Status Update

November 8, 2019

Status Updates (November, 2019) > November 8, 2019

WEEKLY DEVELOPMENT REPORT

Daedalus

Wallet

This week the team continued with work on UI changes required for the Incentivized Testnet Daedalus release. These included enabling parallel wallet restorations, updating the wallet restoration and syncing notifications, and implementing legacy wallet UI changes. This week also saw the addition of a network information overlay which will contain all relevant network information for users. The bug icon has been replaced with a network badge which, when clicked, opens the network information overlay. The rewards screen has also been updated. ​

App Platform

The team was focused on helping out with work on Daedalus and the new Cardano Explorer this week, so there are no updates for the application platform. ​

Cardano Explorer

This week the team worked on solidifying the client-side state handling, formalizing the search and data feeds features, and implementing integration tests.

A continuous deployment process was established for the application bundle this week, utilizing environment configuration to build a range of targets covering different networks and Cardano eras. This process is intended to allow iterative releases at various stages of development with a short loop to QA and production.

Wallet backend

This week the team has been working on major refactoring of the wallet core engine, which will enable the handling of new Shelley addresses with delegation capability. The team is also actively working on delegation certificate submission and recognition to allow users to take part in delegation.

Meanwhile, work has progressed on stake distribution, despite some limitations in the Jörmungandr REST API. An ‘apparent performance’ metric is now provided for each stake pool, allowing them to be ordered by a frontend application.

Finally, a few minor bug fixes were implemented this week.

Networking

This week the team has been working on network-mux library changes required by the peer-to-peer component, specifically delayed or on-demand startup of mini-protocols and mini-protocol shutdown and restart. Progress has been made on the peer-to-peer component itself as well, and the team has been working on graph simulations of a peer-to-peer network using the following topologies: cycle, cycle with a fixed number of shortcuts (as in Poldercast), and random regular graphs (graphs with a fixed number of outgoing edges). The results show that random regular graphs exhibit expected block diffusion results that are better, both in absolute value and scaling behavior, than the use of cycles or cycles with shortcuts. This is consistent with the complexity results of small-world graphs.

Elsewhere, the team submitted the first pull request with bindings to Windows asynchronous I/O operatics (using I/O completion ports). The NTP client was also extracted from the cardano-sl repository and is currently under code review.

DevOps

The DevOps team has been busy this week supporting the work for the Incentivized Testnet.

Cardano Decentralization

This week the team worked on implementing an infrastructure for measuring the actual heap space used by data structures, and for checking that they do not contain any unexpected thunks.

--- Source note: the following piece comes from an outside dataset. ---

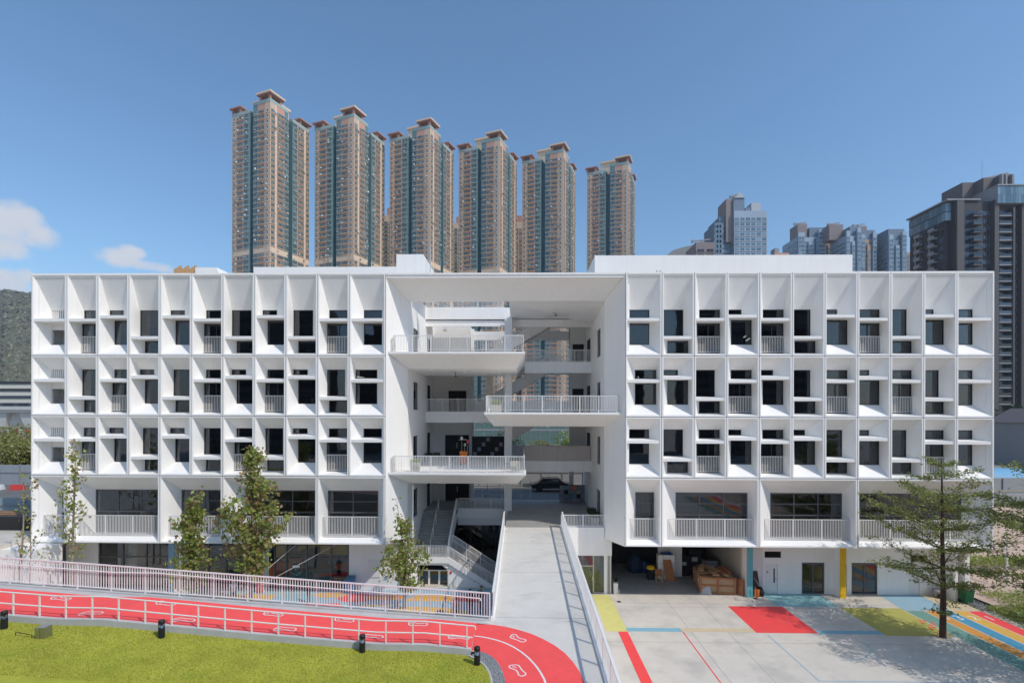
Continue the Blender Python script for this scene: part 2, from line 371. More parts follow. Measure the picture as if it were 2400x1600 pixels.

It is now possible to validate, as part of continuous integration processes, that there are no space leaks.

Work has also been done to reduce the memory usage of the ledger state and the ledger database in the consensus layer. Thanks to the use of purely functional data structures, it’s possible for the ledger database to share data across multiple historical snapshots of the ledger, which are kept to support rollback and the validation of potential network forks. As a result, the ledger database – which keeps 22 snapshots of the ledger state in memory at all times – now uses only 5% more memory than a single copy of the ledger state.

Goguen

This week the Plutus team integrated their published papers into the top-level README file to increase their visibility. They also provided some type checking for input-output pairs.

The team also updated the types used in the ledger contracts for the debug output that is printed. They also made some general improvements to Nix, purty, and asciidoctor material across the project.

The Marlowe team worked on the Marlowe 3 interpreter implementation this week.